* **Task to carry out**
Repeat each line exactly as it is written.

* **Information provided**
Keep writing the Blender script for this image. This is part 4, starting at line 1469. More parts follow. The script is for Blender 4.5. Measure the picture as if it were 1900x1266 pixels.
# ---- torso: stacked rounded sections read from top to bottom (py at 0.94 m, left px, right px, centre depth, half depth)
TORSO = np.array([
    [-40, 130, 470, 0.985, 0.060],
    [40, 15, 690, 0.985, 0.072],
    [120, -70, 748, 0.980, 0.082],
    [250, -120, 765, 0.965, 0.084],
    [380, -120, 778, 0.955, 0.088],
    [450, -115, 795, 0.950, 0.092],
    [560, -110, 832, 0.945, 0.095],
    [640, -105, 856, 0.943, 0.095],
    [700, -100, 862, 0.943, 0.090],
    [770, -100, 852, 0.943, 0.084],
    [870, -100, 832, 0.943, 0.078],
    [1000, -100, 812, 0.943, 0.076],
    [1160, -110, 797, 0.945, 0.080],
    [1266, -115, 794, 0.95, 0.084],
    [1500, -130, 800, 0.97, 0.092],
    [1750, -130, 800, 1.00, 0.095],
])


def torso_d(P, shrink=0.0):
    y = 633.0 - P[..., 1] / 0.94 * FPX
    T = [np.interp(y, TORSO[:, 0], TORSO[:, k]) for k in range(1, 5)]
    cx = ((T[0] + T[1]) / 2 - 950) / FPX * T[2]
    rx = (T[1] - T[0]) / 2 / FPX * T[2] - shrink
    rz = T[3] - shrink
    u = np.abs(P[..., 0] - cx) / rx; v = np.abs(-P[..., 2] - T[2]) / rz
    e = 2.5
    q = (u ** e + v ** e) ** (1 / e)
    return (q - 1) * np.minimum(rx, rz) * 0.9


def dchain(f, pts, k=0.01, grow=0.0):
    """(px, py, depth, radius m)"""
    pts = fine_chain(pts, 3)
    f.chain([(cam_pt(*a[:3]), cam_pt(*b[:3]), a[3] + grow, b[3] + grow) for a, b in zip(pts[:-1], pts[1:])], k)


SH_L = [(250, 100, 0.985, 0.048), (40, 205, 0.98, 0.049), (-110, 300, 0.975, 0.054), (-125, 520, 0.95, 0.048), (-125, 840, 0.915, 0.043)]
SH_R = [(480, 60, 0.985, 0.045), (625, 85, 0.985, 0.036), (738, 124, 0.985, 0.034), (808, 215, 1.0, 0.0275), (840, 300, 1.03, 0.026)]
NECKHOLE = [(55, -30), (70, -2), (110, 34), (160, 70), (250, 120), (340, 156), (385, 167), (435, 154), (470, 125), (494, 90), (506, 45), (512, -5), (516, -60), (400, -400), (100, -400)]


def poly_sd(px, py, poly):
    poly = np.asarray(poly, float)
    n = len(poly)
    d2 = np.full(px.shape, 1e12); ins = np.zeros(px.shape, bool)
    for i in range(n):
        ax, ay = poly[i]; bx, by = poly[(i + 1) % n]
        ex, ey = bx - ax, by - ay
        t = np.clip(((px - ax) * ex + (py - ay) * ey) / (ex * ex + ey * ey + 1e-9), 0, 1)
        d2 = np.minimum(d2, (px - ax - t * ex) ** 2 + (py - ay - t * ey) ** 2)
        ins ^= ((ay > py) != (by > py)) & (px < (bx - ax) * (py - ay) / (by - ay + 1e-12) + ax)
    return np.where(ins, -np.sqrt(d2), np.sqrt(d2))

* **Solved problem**
Keep writing the Blender script for this image. This is part 4, starting at line 1469. More parts follow. The script is for Blender 4.5. Measure the picture as if it were 1900x1266 pixels.
# ---- torso: stacked rounded sections read from top to bottom (py at 0.94 m, left px, right px, centre depth, half depth)
TORSO = np.array([
    [-40, 130, 470, 0.985, 0.060],
    [40, 15, 690, 0.985, 0.072],
    [120, -70, 748, 0.980, 0.082],
    [250, -120, 765, 0.965, 0.084],
    [380, -120, 778, 0.955, 0.088],
    [450, -115, 795, 0.950, 0.092],
    [560, -110, 832, 0.945, 0.095],
    [640, -105, 856, 0.943, 0.095],
    [700, -100, 862, 0.943, 0.090],
    [770, -100, 852, 0.943, 0.084],
    [870, -100, 832, 0.943, 0.078],
    [1000, -100, 812, 0.943, 0.076],
    [1160, -110, 797, 0.945, 0.080],
    [1266, -115, 794, 0.95, 0.084],
    [1500, -130, 800, 0.97, 0.092],
    [1750, -130, 800, 1.00, 0.095],
])


def torso_d(P, shrink=0.0):
    y = 633.0 - P[..., 1] / 0.94 * FPX
    T = [np.interp(y, TORSO[:, 0], TORSO[:, k]) for k in range(1, 5)]
    cx = ((T[0] + T[1]) / 2 - 950) / FPX * T[2]
    rx = (T[1] - T[0]) / 2 / FPX * T[2] - shrink
    rz = T[3] - shrink
    u = np.abs(P[..., 0] - cx) / rx; v = np.abs(-P[..., 2] - T[2]) / rz
    e = 2.5
    q = (u ** e + v ** e) ** (1 / e)
    return (q - 1) * np.minimum(rx, rz) * 0.9


def dchain(f, pts, k=0.01, grow=0.0):
    """(px, py, depth, radius m)"""
    pts = fine_chain(pts, 3)
    f.chain([(cam_pt(*a[:3]), cam_pt(*b[:3]), a[3] + grow, b[3] + grow) for a, b in zip(pts[:-1], pts[1:])], k)


SH_L = [(250, 100, 0.985, 0.048), (40, 205, 0.98, 0.049), (-110, 300, 0.975, 0.054), (-125, 520, 0.95, 0.048), (-125, 840, 0.915, 0.043)]
SH_R = [(480, 60, 0.985, 0.045), (625, 85, 0.985, 0.036), (738, 124, 0.985, 0.034), (808, 215, 1.0, 0.0275), (840, 300, 1.03, 0.026)]
NECKHOLE = [(55, -30), (70, -2), (110, 34), (160, 70), (250, 120), (340, 156), (385, 167), (435, 154), (470, 125), (494, 90), (506, 45), (512, -5), (516, -60), (400, -400), (100, -400)]


def poly_sd(px, py, poly):
    poly = np.asarray(poly, float)
    n = len(poly)
    d2 = np.full(px.shape, 1e12); ins = np.zeros(px.shape, bool)
    for i in range(n):
        ax, ay = poly[i]; bx, by = poly[(i + 1) % n]
        ex, ey = bx - ax, by - ay
        t = np.clip(((px - ax) * ex + (py - ay) * ey) / (ex * ex + ey * ey + 1e-9), 0, 1)
        d2 = np.minimum(d2, (px - ax - t * ex) ** 2 + (py - ay - t * ey) ** 2)
        ins ^= ((ay > py) != (by > py)) & (px < (bx - ax) * (py - ay) / (by - ay + 1e-12) + ax)
    return np.where(ins, -np.sqrt(d2), np.sqrt(d2))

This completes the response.